For the first time in American history, a former president of the United States has been indicted on criminal charges. It is worth pausing to repeat that: An American president has been indicted for a crime for the first time in history. So many unthinkable firsts have occurred since Donald J. Trump was elected to the White House in 2016, so many inviolable lines have been crossed, so many unimaginable events have shocked the world that it is easy to lose sight of just how astonishing this particular moment really is.

For all of the focus on the tawdry details of the case or its novel legal theory or its political impact, the larger story is of a country heading down a road it has never traveled before, one fraught with profound consequences for the health of the world’s oldest democracy. For more than two centuries, presidents have been held on a pedestal, even the ones swathed in scandal, declared immune from prosecution while in office and, effectively, even afterward. No longer. That taboo has been broken. A new precedent has been set.

Will it tear the country apart, as some feared about putting a former president on trial after Watergate? Will it be seen by many at home and abroad as victor’s justice akin to developing nations where former leaders are imprisoned by their successors?

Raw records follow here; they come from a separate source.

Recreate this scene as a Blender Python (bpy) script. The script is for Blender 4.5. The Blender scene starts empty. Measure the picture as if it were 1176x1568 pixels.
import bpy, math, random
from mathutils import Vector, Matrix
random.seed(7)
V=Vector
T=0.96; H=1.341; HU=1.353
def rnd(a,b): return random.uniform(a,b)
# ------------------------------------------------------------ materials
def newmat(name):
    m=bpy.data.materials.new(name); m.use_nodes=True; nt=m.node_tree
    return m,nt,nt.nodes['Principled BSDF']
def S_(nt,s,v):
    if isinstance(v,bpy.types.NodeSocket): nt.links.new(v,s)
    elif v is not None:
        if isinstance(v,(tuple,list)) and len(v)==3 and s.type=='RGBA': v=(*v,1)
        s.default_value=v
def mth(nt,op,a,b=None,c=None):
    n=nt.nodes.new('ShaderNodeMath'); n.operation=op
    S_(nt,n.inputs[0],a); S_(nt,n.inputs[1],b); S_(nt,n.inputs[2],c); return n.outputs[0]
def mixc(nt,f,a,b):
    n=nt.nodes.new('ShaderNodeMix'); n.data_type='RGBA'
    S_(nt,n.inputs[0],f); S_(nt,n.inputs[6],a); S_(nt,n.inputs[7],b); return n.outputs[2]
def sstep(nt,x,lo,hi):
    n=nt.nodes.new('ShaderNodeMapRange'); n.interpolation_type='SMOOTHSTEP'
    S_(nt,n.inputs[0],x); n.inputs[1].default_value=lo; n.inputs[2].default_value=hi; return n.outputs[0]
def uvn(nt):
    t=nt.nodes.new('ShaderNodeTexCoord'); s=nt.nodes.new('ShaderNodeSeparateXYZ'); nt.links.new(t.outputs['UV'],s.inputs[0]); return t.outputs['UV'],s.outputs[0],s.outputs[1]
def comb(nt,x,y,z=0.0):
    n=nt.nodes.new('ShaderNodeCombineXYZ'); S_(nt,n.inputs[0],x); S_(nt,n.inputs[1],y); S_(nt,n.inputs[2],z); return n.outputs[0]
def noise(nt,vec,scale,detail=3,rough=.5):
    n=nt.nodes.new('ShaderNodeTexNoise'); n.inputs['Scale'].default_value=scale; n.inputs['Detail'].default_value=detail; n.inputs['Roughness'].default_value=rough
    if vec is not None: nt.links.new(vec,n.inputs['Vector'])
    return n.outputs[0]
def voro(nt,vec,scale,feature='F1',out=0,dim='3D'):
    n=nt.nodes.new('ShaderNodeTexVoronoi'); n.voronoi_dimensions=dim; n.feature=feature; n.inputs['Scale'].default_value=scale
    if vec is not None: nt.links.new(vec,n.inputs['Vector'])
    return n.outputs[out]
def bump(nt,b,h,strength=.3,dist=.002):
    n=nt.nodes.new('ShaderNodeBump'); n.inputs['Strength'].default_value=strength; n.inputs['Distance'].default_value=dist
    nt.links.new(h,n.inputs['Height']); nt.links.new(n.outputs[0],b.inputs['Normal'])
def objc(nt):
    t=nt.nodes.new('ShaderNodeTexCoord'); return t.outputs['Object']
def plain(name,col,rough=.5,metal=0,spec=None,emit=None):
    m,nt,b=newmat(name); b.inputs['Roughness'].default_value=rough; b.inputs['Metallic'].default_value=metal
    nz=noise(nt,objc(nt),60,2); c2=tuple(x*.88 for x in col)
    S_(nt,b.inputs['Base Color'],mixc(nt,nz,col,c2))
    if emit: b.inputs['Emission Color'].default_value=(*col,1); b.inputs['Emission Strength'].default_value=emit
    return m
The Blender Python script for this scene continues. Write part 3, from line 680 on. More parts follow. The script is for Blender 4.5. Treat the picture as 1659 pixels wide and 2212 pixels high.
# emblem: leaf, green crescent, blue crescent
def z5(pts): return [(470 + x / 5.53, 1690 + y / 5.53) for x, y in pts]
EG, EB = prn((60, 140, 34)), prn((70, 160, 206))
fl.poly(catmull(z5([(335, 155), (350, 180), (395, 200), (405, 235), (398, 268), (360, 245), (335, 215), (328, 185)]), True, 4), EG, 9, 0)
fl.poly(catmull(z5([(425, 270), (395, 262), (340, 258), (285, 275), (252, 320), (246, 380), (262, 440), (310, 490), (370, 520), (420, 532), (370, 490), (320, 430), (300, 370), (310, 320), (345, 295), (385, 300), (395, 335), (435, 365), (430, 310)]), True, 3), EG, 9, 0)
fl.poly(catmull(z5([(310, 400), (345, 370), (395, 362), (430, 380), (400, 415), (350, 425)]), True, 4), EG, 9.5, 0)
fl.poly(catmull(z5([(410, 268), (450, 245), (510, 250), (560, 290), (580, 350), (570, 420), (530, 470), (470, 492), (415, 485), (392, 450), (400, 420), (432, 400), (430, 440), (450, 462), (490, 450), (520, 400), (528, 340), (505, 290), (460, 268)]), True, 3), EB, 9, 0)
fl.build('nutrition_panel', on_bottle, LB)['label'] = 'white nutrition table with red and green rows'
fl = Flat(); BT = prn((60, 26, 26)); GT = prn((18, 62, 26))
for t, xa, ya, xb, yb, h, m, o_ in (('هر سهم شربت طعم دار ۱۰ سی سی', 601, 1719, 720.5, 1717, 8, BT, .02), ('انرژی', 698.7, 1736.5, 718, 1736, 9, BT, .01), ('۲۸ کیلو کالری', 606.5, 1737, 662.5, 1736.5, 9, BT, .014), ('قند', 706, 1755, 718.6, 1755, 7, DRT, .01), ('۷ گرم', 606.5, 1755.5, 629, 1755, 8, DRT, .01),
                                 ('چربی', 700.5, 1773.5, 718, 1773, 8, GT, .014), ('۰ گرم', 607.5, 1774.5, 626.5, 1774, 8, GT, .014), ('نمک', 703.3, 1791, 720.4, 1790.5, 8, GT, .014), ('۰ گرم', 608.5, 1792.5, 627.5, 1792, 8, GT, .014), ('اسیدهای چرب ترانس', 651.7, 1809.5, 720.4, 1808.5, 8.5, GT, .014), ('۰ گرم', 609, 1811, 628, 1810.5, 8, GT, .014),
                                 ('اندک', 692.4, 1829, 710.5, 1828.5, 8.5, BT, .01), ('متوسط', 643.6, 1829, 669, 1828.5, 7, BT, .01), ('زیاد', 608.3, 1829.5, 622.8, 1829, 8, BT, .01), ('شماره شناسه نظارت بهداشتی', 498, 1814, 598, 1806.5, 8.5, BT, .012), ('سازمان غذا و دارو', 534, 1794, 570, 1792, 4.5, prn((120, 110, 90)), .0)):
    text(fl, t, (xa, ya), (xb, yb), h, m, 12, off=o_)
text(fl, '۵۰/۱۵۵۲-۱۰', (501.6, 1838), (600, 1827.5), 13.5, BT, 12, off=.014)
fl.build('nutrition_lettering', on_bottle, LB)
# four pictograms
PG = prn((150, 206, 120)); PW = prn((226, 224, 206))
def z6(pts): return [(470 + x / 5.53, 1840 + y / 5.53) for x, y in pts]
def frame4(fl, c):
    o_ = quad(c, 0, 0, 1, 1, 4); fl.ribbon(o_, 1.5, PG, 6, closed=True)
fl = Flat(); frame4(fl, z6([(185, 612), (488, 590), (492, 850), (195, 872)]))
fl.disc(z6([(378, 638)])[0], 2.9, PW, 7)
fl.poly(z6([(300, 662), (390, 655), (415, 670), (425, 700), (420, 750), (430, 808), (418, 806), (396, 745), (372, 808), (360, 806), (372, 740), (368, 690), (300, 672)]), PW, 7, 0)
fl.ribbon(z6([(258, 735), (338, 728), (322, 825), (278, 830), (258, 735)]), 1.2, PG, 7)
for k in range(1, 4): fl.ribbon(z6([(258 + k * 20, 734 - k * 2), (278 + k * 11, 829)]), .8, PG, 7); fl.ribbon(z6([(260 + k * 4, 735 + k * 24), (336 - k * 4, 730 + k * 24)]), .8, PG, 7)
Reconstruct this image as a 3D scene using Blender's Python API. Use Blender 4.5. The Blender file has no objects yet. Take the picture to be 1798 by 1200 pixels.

Or will it become a moment of reckoning, a sign that even someone who was once the most powerful person on the planet is not above the law? “Whether the indictment is warranted or not, it crosses a huge line in American politics and American legal history,” said Jack L. Goldsmith, a Harvard Law professor and former top Justice Department official under President George W. Bush.

If that were not enough to shake the timbers of the republic, the first may not be the last. Mr. Trump could face a second indictment in Georgia and a third from federal prosecutors and potentially even a fourth. There is consternation that the barrier-shattering indictment would involve something as unseemly as paying hush money to cover up a sexual romp. Given that the defendant has been involved in far more earth-shattering events like trying to overturn an election and inspiring an attack on the Capitol to prevent the transfer of power, the allegations by Manhattan prosecutors seem less than epochal.